Yüksekova’da yaşanan patlama sonrası bir ailenin evi polisler tarafından basılarak ev sakinleri işkenceye uğradı. N.A. oğlunun da işkence gördüğünü ve yaşananlar sonrası konuşamadığını belirtti
Hakkari’nin Yüksekova ilçesine bağlı Kışla mahallesinde bulunan 75’inci Yıl Polis Karakolu’nun yakınlarında 2-3 Ekim akşam 22.00 ve 01.00 saatleri arasında iki şiddetli patlama meydana geldi. Patlama sonrası Kışla mahallesinden Orman mahallesine giden ve içerisinde özel harekat polislerinin bulunduğu zırhlı araca ateş açıldı.
Yaşanan çatışmaların ardından bölge saatlerce ablukaya alındı. Mezopotamya Ajansı’nda yer alan habere göre polisler, patlamanın yaşandığı akşam karakolunun hemen yanında bulunan Adar ailesinin yaşadığı evi gerekçe göstermeden bastı. Evin kapılarını kırarak içeri giren özel harekat polisleri 6 saat kaldıkları evde; çocuk, yaşlı birçok kişiyi darp ederek işkence ve kötü muameleye maruz bıraktı. Ailen, avukatları aracılığıyla Yüksekova Cumhuriyet Başsavcılığı’na suç duyurusunda bulunacak.
‘Şikayetçi olmayın siz suçlu çıkarsınız’
Olay gününün akşamı yemek yedikleri sırada polislerin evlerine baskın düzenlediğini belirten 87 yaşındaki Mehmet Adar, “Polisler içeri girer girmez yemekten kalkarak kapıya yöneldik. O sırada oğlumun yere yatırıldığı ve ayakkabılarla birkaç polisin üstünde çullandığını ve dövdüklerini gördüm.

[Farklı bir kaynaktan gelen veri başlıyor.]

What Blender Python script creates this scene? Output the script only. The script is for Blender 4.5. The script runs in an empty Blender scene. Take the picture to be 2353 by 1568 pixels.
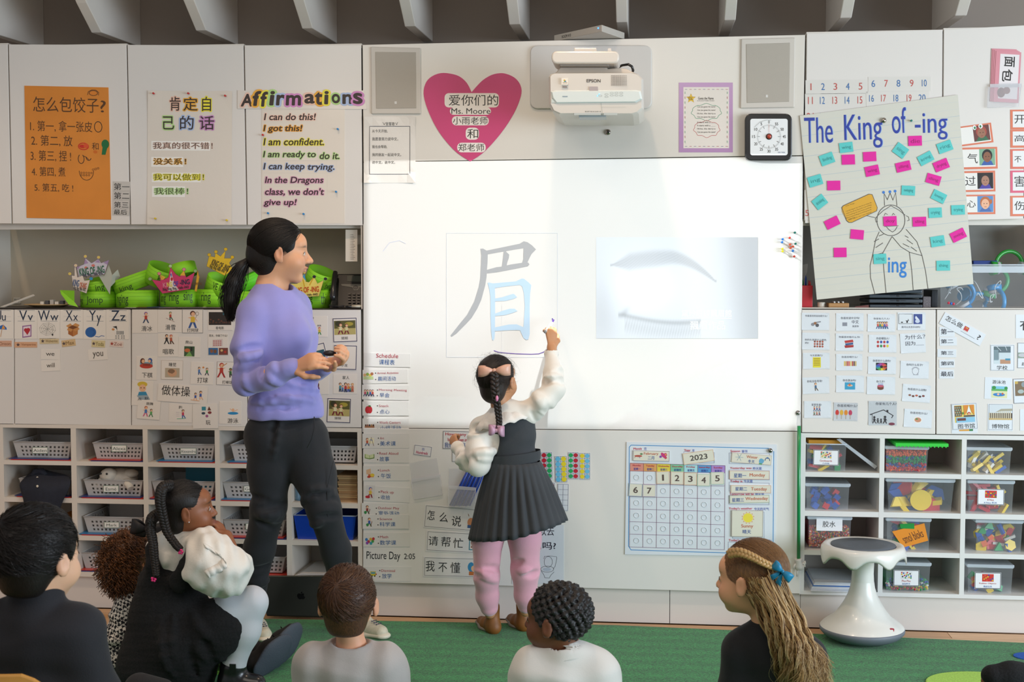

Polisler oğlumu ters kelepçe yapıp darp ediyorlardı. Allah bu yaptıkları zulmü kabul etmesin. Karakolda ne zaman bir sıkıntı olsa evimizi basıyorlar. Evimiz karakolun dibinde 24 saat boyunca mobeseler tarafından evimiz izleniyor. Buna rağmen bize bunu yaptılar. Hastanede bulunan doktorlar, darp izleri olmasına rağmen herhangi bir rapor vermedi. İlçe jandarmaya, darp edildiklerine dair başvuruda bulunmaya gittiklerinde ise, ‘Boşuna şikayetçi olmayın suçlu siz çıkarsınız’ diyerek torunumun ve oğlumun şikayetlerini almadılar” dedi.
‘Oğlum konuşamıyor’
Kadınlardan N.A. ise o gece yaşananları şu sözlerle anlattı: “Eve saldıran yüzü maskeli polislerden biri, eşimin hiçbir şeyden haberi olmamasına rağmen, hedef göstererek darp edilmesine neden oldu. Evde saatlerce arama yapmalarına rağmen hiç bir şey bulmadılar. Eşimin eli saatlerce kelepçeli kaldığı için morarmış ve şişmişti. Eşime uyguladıkları darpların izleri hala duruyor. Burada hiçbir şekilde can güvenliğimiz yok. Evimize arama izni bile göstermeden içeri daldılar. Oğlum o günden beridir, uyuyamıyor ve konuşamıyor. Korkudan dili dönmüyor. Polisler, küçücük çocuğumu zorla bir odaya koyup, eşimle birlikte darp ettiler. Bize bunları yaşatanların yargılanmasını istiyoruz.”